Saturday, February 09, 2008

Writing Out Loud

Last night, before coming home and discovering the travesty that is the BPL list save functionality (which they call your Book Bag, but only when they're telling you you've filled it up and can't fit any more books in it; are they trying to cheer me up with imagery? Anyway, I digress), Mike and I went to see Sarah Vowell and David Rackoff reading at the Sanders Theater in Harvard Square.

We went for the love of Sarah Vowell--you may have read some of rhapsodic descriptions of her historical essays, and how I love people who wade through all the dry parts of a field to deliver unto me the fun bits. She talked about that a little, during the Q&A (oh, the Q&A. More on that in a minute), about how she started writing history because so much history is written in a stilted, unnatural voice, and there's no reason for it to be. There's no reason these stories can't be told well, conversationally, normally.

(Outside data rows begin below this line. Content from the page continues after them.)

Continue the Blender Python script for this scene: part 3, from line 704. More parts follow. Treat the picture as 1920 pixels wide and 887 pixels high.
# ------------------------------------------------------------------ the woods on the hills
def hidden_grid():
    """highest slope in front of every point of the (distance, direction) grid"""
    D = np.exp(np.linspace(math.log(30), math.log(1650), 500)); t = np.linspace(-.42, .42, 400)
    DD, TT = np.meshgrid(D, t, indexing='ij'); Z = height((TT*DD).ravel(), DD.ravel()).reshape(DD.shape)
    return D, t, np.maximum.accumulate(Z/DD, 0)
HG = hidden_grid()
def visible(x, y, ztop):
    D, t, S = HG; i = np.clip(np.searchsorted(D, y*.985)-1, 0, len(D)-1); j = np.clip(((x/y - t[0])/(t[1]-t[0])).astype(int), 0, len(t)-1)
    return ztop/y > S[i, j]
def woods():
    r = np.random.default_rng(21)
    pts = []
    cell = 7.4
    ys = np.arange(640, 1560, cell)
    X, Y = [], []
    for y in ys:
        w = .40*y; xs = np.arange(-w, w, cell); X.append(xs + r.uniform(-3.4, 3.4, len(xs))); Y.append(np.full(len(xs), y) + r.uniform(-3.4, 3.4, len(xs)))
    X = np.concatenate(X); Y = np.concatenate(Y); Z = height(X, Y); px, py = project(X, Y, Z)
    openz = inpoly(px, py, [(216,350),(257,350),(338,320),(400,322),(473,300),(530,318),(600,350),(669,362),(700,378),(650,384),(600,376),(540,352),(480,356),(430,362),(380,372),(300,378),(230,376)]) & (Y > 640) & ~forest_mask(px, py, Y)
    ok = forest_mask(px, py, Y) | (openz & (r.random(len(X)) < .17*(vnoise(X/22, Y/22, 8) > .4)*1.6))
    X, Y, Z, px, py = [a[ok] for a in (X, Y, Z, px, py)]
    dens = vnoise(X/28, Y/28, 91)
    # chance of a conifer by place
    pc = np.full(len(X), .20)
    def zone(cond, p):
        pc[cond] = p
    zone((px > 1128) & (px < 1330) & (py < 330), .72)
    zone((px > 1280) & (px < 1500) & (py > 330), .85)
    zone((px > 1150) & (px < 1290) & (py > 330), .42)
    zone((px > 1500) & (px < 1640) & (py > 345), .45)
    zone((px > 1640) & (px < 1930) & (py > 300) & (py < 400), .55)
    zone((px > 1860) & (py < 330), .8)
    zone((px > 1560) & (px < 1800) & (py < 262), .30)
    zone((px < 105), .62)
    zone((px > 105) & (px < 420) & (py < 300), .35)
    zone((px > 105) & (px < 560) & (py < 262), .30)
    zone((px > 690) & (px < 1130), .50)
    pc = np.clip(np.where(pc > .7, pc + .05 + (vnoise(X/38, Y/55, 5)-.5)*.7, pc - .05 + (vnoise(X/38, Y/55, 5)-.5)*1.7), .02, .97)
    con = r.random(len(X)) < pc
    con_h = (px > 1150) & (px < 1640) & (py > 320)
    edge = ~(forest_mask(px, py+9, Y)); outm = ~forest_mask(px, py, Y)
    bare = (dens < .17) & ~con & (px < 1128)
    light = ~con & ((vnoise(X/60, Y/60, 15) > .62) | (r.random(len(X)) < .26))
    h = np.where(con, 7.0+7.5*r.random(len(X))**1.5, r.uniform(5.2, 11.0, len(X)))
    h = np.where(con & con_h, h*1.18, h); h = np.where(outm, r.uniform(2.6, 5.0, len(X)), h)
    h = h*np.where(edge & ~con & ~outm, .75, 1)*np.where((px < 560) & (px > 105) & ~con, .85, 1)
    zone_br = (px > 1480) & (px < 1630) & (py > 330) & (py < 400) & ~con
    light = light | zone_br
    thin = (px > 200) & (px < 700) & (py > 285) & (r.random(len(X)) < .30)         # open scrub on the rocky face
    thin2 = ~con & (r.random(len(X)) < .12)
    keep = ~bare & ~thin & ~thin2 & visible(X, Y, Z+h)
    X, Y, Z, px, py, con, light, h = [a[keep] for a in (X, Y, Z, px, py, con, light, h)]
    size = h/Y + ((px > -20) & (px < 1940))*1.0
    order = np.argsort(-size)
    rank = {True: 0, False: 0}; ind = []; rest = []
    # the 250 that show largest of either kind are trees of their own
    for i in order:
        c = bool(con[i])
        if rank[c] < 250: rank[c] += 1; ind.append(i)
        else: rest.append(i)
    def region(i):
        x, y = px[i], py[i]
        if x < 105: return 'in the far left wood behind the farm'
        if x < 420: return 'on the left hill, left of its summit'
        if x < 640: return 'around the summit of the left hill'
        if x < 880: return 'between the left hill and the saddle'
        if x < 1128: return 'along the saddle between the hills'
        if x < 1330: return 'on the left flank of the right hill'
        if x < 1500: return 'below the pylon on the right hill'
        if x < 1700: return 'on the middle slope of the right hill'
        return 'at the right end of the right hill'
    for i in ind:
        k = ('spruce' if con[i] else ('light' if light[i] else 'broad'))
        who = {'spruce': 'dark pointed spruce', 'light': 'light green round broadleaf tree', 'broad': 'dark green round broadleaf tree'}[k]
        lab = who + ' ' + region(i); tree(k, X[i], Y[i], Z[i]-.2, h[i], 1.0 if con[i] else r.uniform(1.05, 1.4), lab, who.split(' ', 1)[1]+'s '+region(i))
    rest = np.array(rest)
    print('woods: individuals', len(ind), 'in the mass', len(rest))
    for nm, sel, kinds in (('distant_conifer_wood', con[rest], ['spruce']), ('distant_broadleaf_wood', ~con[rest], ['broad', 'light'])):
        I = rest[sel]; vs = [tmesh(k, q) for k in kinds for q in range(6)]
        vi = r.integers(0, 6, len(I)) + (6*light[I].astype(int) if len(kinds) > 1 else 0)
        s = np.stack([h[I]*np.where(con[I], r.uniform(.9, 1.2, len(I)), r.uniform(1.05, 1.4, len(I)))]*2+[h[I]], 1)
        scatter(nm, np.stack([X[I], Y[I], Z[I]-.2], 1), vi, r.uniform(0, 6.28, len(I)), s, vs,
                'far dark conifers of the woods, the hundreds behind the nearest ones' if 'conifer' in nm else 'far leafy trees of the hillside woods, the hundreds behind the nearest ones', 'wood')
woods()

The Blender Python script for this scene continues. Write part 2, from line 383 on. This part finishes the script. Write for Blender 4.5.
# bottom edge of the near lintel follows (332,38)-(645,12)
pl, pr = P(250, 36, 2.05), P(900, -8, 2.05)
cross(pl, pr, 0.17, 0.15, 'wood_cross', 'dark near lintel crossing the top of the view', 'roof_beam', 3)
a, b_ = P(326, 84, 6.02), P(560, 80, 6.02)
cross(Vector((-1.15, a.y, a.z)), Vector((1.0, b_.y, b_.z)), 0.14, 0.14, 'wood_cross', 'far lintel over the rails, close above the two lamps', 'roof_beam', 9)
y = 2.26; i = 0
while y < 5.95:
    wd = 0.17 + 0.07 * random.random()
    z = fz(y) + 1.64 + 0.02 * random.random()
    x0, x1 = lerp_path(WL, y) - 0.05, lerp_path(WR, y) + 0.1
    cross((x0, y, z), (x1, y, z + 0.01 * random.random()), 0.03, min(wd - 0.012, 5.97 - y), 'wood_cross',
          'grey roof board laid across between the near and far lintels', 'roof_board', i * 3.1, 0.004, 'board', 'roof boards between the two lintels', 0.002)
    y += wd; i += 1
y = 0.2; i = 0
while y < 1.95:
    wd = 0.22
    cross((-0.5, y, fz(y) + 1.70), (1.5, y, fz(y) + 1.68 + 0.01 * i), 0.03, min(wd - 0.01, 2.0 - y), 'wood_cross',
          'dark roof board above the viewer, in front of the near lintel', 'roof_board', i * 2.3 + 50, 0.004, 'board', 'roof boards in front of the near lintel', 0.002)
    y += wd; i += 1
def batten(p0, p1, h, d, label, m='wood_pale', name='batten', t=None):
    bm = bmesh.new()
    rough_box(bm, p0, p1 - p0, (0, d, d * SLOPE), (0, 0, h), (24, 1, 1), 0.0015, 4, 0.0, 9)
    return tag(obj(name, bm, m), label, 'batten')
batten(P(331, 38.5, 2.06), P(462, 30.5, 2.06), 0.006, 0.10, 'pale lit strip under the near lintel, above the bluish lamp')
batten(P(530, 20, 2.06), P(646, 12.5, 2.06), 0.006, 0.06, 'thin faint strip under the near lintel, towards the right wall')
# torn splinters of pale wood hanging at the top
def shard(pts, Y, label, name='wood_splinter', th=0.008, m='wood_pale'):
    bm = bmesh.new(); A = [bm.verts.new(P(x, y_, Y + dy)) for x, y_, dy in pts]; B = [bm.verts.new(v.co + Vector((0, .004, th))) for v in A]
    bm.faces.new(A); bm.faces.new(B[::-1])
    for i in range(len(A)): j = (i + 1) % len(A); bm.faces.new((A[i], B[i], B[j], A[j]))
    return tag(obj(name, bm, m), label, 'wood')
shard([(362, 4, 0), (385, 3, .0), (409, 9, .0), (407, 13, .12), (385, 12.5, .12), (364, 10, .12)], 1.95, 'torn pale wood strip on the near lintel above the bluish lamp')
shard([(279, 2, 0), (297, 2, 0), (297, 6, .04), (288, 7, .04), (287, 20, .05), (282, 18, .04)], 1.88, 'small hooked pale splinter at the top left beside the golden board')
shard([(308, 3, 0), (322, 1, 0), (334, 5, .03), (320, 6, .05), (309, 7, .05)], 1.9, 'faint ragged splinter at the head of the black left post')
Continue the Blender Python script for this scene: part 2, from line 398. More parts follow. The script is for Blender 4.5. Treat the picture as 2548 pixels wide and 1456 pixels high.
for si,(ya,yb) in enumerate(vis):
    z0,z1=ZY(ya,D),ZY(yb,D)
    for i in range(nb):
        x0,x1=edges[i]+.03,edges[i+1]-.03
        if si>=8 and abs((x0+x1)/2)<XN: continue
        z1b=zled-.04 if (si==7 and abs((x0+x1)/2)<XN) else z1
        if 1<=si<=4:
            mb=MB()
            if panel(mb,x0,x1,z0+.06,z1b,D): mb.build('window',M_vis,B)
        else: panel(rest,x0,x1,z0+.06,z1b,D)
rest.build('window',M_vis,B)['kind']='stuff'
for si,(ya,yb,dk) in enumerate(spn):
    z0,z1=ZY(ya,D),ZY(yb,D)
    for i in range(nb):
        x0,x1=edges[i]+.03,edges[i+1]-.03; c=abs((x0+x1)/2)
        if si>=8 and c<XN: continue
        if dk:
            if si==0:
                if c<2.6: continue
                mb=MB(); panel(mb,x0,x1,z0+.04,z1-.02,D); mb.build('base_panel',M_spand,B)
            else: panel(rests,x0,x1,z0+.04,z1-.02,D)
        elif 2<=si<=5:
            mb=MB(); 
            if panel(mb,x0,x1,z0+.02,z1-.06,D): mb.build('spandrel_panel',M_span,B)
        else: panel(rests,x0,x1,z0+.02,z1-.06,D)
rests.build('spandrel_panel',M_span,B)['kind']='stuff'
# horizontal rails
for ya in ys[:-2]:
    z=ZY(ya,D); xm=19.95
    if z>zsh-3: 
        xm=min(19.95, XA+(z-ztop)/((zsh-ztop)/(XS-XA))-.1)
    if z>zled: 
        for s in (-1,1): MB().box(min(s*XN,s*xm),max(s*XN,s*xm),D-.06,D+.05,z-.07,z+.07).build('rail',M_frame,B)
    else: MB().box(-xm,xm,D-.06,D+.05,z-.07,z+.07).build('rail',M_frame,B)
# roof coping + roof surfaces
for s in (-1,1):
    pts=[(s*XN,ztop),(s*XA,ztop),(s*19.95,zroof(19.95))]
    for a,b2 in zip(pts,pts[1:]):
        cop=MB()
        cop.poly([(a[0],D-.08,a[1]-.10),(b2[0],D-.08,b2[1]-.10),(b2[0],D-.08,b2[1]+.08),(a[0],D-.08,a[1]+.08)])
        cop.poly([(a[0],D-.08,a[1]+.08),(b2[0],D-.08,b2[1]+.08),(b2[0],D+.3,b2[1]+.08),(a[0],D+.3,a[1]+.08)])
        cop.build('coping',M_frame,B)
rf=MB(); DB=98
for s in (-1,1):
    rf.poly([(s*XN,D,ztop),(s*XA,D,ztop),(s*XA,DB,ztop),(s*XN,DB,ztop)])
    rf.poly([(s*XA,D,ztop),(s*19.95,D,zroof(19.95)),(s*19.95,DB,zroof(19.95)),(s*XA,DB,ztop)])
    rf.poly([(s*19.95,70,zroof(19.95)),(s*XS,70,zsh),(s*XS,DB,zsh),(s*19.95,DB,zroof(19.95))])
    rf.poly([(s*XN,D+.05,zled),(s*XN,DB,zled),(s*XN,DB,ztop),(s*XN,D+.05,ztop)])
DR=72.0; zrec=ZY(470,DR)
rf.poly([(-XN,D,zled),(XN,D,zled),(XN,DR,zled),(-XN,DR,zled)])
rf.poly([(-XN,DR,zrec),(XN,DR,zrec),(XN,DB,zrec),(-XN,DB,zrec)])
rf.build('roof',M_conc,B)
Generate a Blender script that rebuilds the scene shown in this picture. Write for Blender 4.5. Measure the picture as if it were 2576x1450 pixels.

And that's what she did--she read excerpts, whether from other things she's done or articles or her new book, I'm not sure, but she described the brash, bold explorer who led the expedition to map the Oregon Trail, and the gifted, bookish cartographer who went with him and mostly, in his journal, complained about the bugs, and the food, and the cold. It was interesting and hilarious and kind of touching, really. I love the way she thinks about these historical figures as people, and really imagines or even believes them back into existence.

David Rackoff is someone I'm less familiar with, but I've heard his pieces on This American Life, a couple of which I've really loved and a couple of which I found to be somewhat...umm, indulgent? precious? Anyway, he was, for me, not the reason to show up, but he really surprised me by being great. He reads very well, with a lot of inflection and humor--the man is very funny. While it's really past time, in my opinion, to be done with jokes about how George W. Bush really lost the election of '04 (you should either be agitating about this or letting it go; as humor, it's passé), it's long past time that someone pointed out that Rent is, maybe, not the greatest, truest depiction of vibrant youth and creativity that ever graced the stage. And did I mention, he was damned funny?

After two short readings from each of them, we were told that there would be a 15-minute question and answer period. Ah, the Q&A. This was, I believe, the single worst Q&A I've ever experienced; possibly the most uncomfortable I've been in a theater--and I've had front row seats for a nude scene in a space that seated 45 people. There was no structure; people were shouting out questions. But most of them weren't actually questions, they were invitations to joke around with the person shouting. I think, because you hear these people on the radio and you read their books and they're both so casual and conversational, you think that you can make them laugh and then you'll be friends. The woman in front of us just kept shouting "witty" comments (apropos of nothing she called Rackoff "pork chop," after the affectionate nickname for the Oregon Trail cartographer in Vowell's story). One guy shouted, "Grover Cleveland: compare and contrast," and I don't think he was kidding. The first question perhaps sums it all up: the woman began with a long explanation about how the two big white marble statues that stand on either side of the stage had been distracting her all night, and then asked the writers, "If you could choose any two people to have big white statues of flanking your stage, who would it be?"

Sarah Vowell answered, "Don Rickles and the Marquis de Lafayette," David Rackoff added, "I can't improve on that," and a wonderful evening came to a close for me. We'll pretend the last ten minutes never happened.

1 comment:

Anonymous said...

Great summary! I was at the same show with husband, and I'm glad to see confirmation that we weren't the only ones who thought the Q&A was one of the most uncomfortable performance moments we'd ever seen. For my money, the worst question was the one shouted out to Sarah as to whether it was harder to write about "history" or "currency".

It seemed many folks there cared little about the answers and more about hearing their own voice. I was fighting a cold and losing my voice that night, else I would have asked a question I truly wanted the answer to: what writers works did they enjoy and/or whose writing makes them chuckle.

Found your blog while searching for a review about the above show, incidentally.